[Haskell-cafe] Re: compilation related questions

wren ng thornton wren at freegeek.org
Fri Apr 10 17:19:04 EDT 2009

minh thu wrote:
> Say you have an AST, with just the information after a parsing pass.
> Then you compute 'derived' values at each node (maybe, I'm not sure if
> it would be practical, type, strictness, ...). To do that, you can
> have a function that, applied to any node, give the desired additional
> information.
> But for some functions, it can be seen clearly that such information
> could have been constructed at the same time that the data structure.
> So it is related to fusion techniques, but with the additional
> possibility of adding fields to the original data structure.

The problem with doing this automatically is that you don't get that 
data for free. Storing the length of finite lists as you construct them 
means that getting the length is constant time, but it introduces a 
space overhead of one Integer per (:). If you call length often enough 
it may be worth it, but generally the book-keeping will be too expensive.

We could use modified strategies where we have two different (:)s, one 
that stores the length and one that doesn't. Then we could apply some 
heuristic like exponential backoff to minimize the space overheads 
subject to some logarithmic bound on the asymptotic cost of calculating 
the length of the list until the first label.

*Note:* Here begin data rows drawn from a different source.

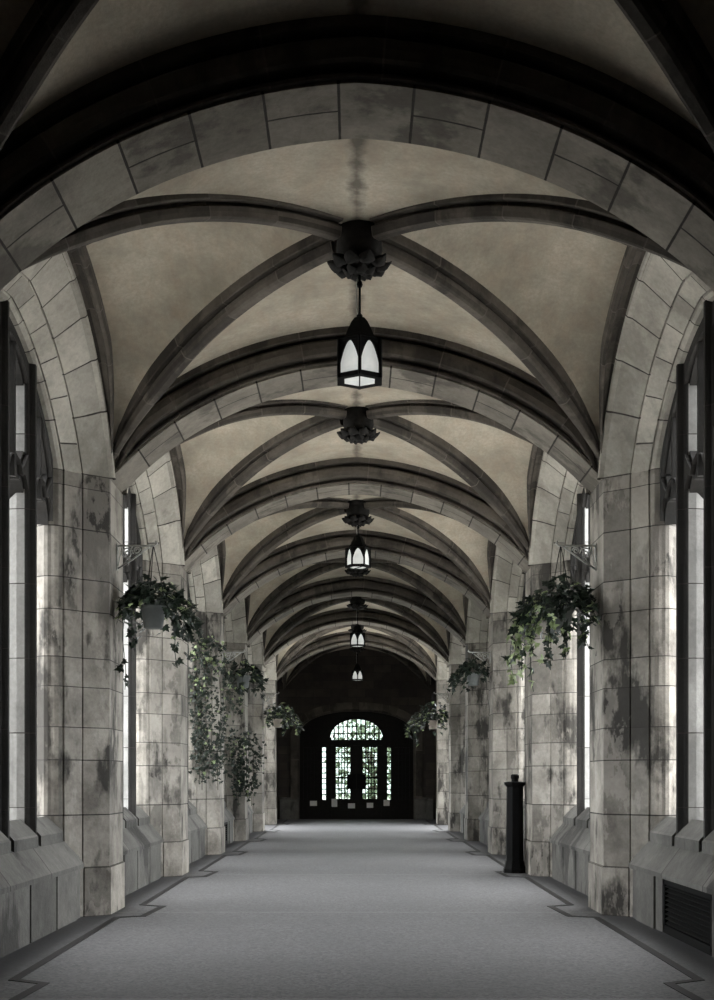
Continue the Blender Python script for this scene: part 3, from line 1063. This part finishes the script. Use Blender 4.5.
def make_basket(label, s, n, Zhook, seed, pot_top, reach=0.36, pot='pot', spread=0.36, leaves=230, strands=(), pale=0.0, leaf=0.085, bias=(0, 0)):
    """pot_top: drop from the hook to the pot's rim (m); strands: (angle, out, length, n leaves, pale share)"""
    rnd = random.Random(seed)
    hx = s * (L - reach)
    root = thing('hanging_basket', label, 'hanging basket', (hx, PY(n), ZL(Zhook) - pot_top - 0.21))
    H = 0.21
    p = MB()
    p.lathe([(0.0, 0.0), (0.085, 0.0), (0.09, 0.006), (0.118, H - 0.03), (0.128, H - 0.03), (0.130, H), (0.116, H), (0.108, H - 0.03), (0.0, H - 0.03)], 20, cap=False)
    p.build('pot', M[pot], root)
    hk = H + pot_top
    for k in range(3):
        a = 2 * PI * k / 3 + 0.4
        w = MB()
        w.tube([(0.125 * math.cos(a), 0.125 * math.sin(a), H), (0.03 * math.cos(a), 0.03 * math.sin(a), hk * 0.8 + H * 0.2), (0.0, 0.0, hk + 0.005)], 0.0045, 5)
        w.build('wire', M['lead'], root)
    f = MB()
    sx, sy = bias
    for _ in range(leaves):
        a = rnd.uniform(0, 2 * PI)
        r = spread * math.sqrt(rnd.uniform(0, 1))
        hgt = H + 0.02 + 0.27 * spread / 0.44 * (1 - (r / spread) ** 2) * rnd.uniform(0.2, 1.1) - 0.26 * (r / spread) ** 2.2 * rnd.uniform(0.3, 1.3)
        x, y = r * math.cos(a) + sx * r, r * math.sin(a) + sy * r
        if s * x > reach - 0.07: continue
        if math.hypot(x, y) < 0.19 and hgt < H: hgt = H + rnd.uniform(0.01, 0.14)
        if y < -0.06 and abs(x) < 0.13 and hgt < H: continue
        d = Vector((math.cos(a), math.sin(a), rnd.uniform(-1.4, 0.2))) + rand_dir(rnd) * 0.6
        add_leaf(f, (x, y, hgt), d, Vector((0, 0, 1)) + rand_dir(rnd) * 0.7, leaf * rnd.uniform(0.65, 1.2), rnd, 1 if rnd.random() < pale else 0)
    f.build('foliage', [M['leaf'], M['leaf_lit']], root, fix=False)
    for (ang, out, length, nl, ps) in strands:
        v = MB()
        pts = []
        K = 14
        x0, y0 = 0.12 * math.cos(ang), 0.12 * math.sin(ang)
        ph = rnd.uniform(0, 6)
        for k in range(K + 1):
            t = k / K
            rr = out * (1 - (1 - min(t * 2.0, 1)) ** 2)
            wob = 0.02 * math.sin(ph + 7 * t)
            pts.append((x0 + rr * math.cos(ang) + wob, y0 + rr * math.sin(ang) - wob, H + 0.03 + 0.05 * math.sin(PI * min(t * 2.5, 1)) - length * max(t - 0.12, 0)))
        v.tube(pts, 0.004, 4)
        nst = len(v.f)
        for k in range(nl):
            t = rnd.uniform(0.12, 1.0)
            q = Vector(pts[int(t * K)])
            if s * q.x > reach - 0.08: continue
            d = rand_dir(rnd) + Vector((0.3 * math.cos(ang), 0.3 * math.sin(ang), -0.7))
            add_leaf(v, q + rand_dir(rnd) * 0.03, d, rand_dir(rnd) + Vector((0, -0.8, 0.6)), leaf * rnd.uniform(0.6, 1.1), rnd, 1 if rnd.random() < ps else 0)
        v.build('vine', [M['leaf'], M['leaf_lit'], M['fern']], root, fix=False)
    return root
A = math.radians
ZB = 0.975
for s, n in ((-1, 1), (1, 1), (-1, 3), (1, 3), (-1, 5), (1, 5)):
    side = 'left' if s < 0 else 'right'
    make_bracket('%s scrolled iron bracket on the %s %s pier' % ('white' if n == 1 else 'pale', {1: 'nearest', 3: 'third', 5: 'fifth'}[n], side), s, n, ZB if n == 1 else 0.95 if n == 3 else 0.925, 0.34)
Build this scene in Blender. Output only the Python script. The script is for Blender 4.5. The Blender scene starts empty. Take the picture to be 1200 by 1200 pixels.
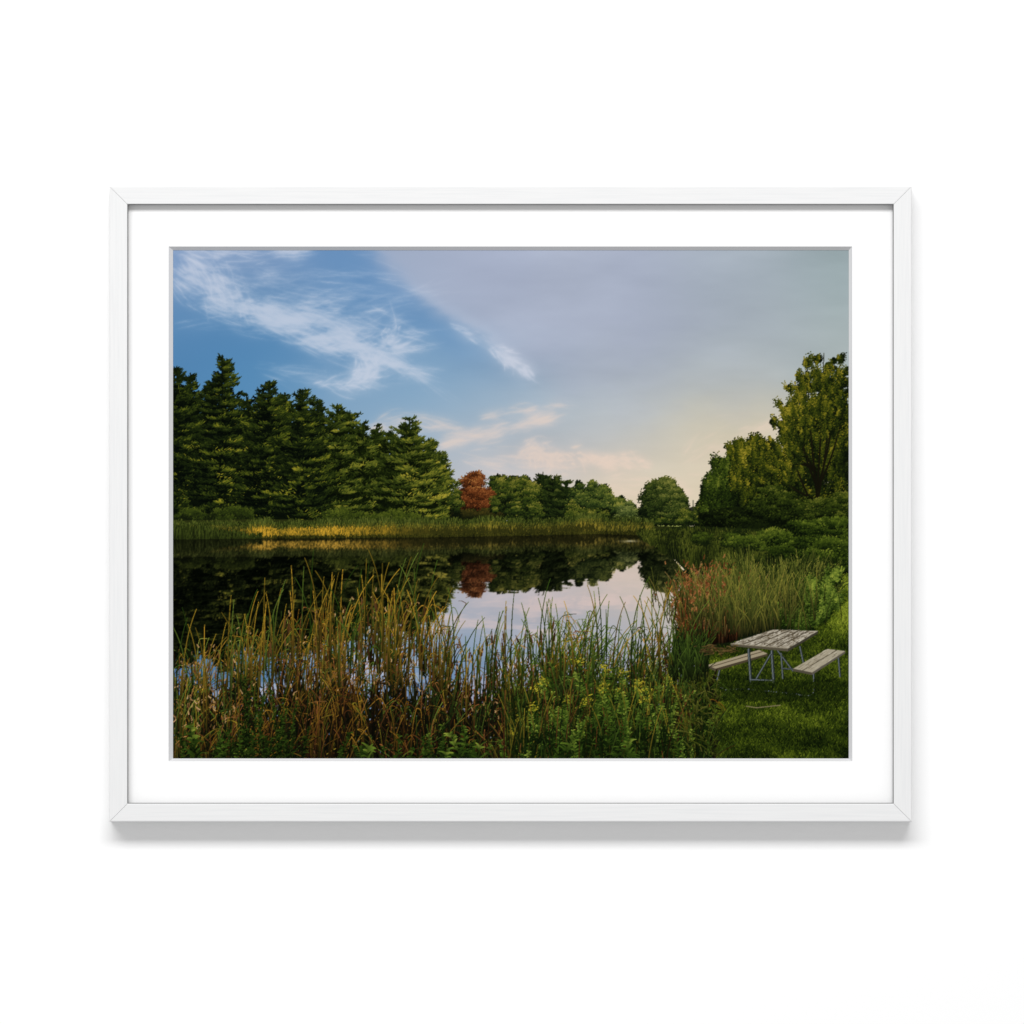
import bpy, bmesh, math
import numpy as np
rng=np.random.default_rng(11)
S=3; X0,Y0=203.0,293.0; PW,PH=792,596
CW,CH=PW*S,PH*S
canvas=np.zeros((CH,CW,3),np.float32)
flat=canvas.reshape(-1,3)
def hx(s):
    s=s.lstrip('#'); return np.array([int(s[i:i+2],16)/255 for i in (0,2,4)],np.float32)
def pal(cols,s):
    cols=np.array([hx(c) for c in cols]); s=np.clip(s,0,1)*(len(cols)-1)
    i=np.minimum(s.astype(int),len(cols)-2); f=(s-i)[...,None]
    return cols[i]*(1-f)+cols[i+1]*f
def U(a,b,n): return rng.uniform(a,b,n)
def N(s,n): return s*np.clip(rng.normal(0,1,n),-2.1,2.1)
def resize(a,h,w):
    H,W=a.shape[:2]
    y=np.linspace(0,H-1,h); x=np.linspace(0,W-1,w)
    yi=np.minimum(y.astype(int),H-2); xi=np.minimum(x.astype(int),W-2)
    fy=(y-yi); fx=(x-xi)
    if a.ndim==3: fy=fy[:,None,None]; fx=fx[None,:,None]
    else: fy=fy[:,None]; fx=fx[None,:]
    fy=fy.astype(np.float32); fx=fx.astype(np.float32)
    r0=a[yi]; r1=a[yi+1]; r=r0*(1-fy)+r1*fy
    return r[:,xi]*(1-fx)+r[:,xi+1]*fx
def vnoise(h,w,cy,cx):
    g=rng.random((max(3,int(h/cy)+3),max(3,int(w/cx)+3))).astype(np.float32)
    H,W=g.shape
    y=np.linspace(0,H-1.001,h); x=np.linspace(0,W-1.001,w)
    yi=y.astype(int); xi=x.astype(int); fy=y-yi; fx=x-xi
    fy=(fy*fy*(3-2*fy))[:,None]; fx=(fx*fx*(3-2*fx))[None,:]
    r=g[yi]*(1-fy)+g[yi+1]*fy
    return (r[:,xi]*(1-fx)+r[:,xi+1]*fx).astype(np.float32)
def fbm(h,w,cy,cx,o=4):
    a=0;amp=1;t=0
    for k in range(o):
        a=a+amp*vnoise(h,w,max(cy/2**k,1.5),max(cx/2**k,1.5)); t+=amp; amp*=.55
    return a/t
def blur(a,r):
    r=int(r)
    if r<1: return a
    for ax in (0,1):
        for _ in range(2):
            pad=[(0,0)]*a.ndim; pad[ax]=(r+1,r)
            c=np.cumsum(np.pad(a,pad,mode='edge').astype(np.float64),axis=ax)
            n=a.shape[ax]
            a=((np.take(c,range(2*r+1,2*r+1+n),axis=ax)-np.take(c,range(0,n),axis=ax))/(2*r+1)).astype(np.float32)
    return a
def strokes(p0,p1,p2,w0,w1,c0,c1,g=1.0):
    n=len(p0)
    if n==0: return
    w0=np.broadcast_to(w0,(n,)).astype(np.float32); w1=np.broadcast_to(w1,(n,)).astype(np.float32)
    c0=np.broadcast_to(c0,(n,3)); c1=np.broadcast_to(c1,(n,3))
    L=np.hypot(*(p1-p0).T)+np.hypot(*(p2-p1).T)
    i=0
    while i<n:
        K=int(L[i:min(n,i+4000)].max()*S*1.25)+2
        M=int(math.ceil(max(w0[i:min(n,i+4000)].max(),w1[i:min(n,i+4000)].max())*S*1.15))
        M=max(1,M)
        b=max(1,min(4000,int(2500000/(K*M)))); j=min(n,i+b)
        t=np.linspace(0,1,K,dtype=np.float32)[None,:,None]
        a,bb,c=p0[i:j,None,:],p1[i:j,None,:],p2[i:j,None,:]
        P=a*(1-t)**2+2*bb*t*(1-t)+c*t*t
        D=2*(bb-a)*(1-t)+2*(c-bb)*t
        D=D/(np.hypot(D[...,0],D[...,1])[...,None]+1e-6)
        w=w0[i:j,None]*(1-t[...,0])+w1[i:j,None]*t[...,0]
        o=(np.linspace(-.5,.5,M,dtype=np.float32) if M>1 else np.zeros(1,np.float32))
        ww=w[:,:,None]*o[None,None,:]
        X=P[...,0][:,:,None]-D[...,1][:,:,None]*ww
        Y=P[...,1][:,:,None]+D[...,0][:,:,None]*ww
        xi=np.floor((X-X0)*S).astype(np.int32); yi=np.floor((Y-Y0)*S).astype(np.int32)
        tt=t**g
        col=(c0[i:j,None,:]*(1-tt)+c1[i:j,None,:]*tt)
        ok=(xi>=0)&(xi<CW)&(yi>=0)&(yi<CH)
        colb=np.broadcast_to(col[:,:,None,:],ok.shape+(3,))
        flat[(yi*CW+xi)[ok]]=colb[ok]
        i=j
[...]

Or we could apply dynamic 
memoization techniques and switch a non-length-storing (:) into a 
length-storing (:) whenever we evaluate a call to length, so it'll be 
quicker next time. Or,...

There're a lot of strategies here, but I doubt it's feasible to 
automatically choose a good strategy for a given program (since "good" 
may depend on the vagaries of runtime data). Automatically doing the 
transformations and suggesting them to the user is doable though. You 
may be interested in looking into attribute grammars[1] and finger 
trees[2] for more ideas along this route.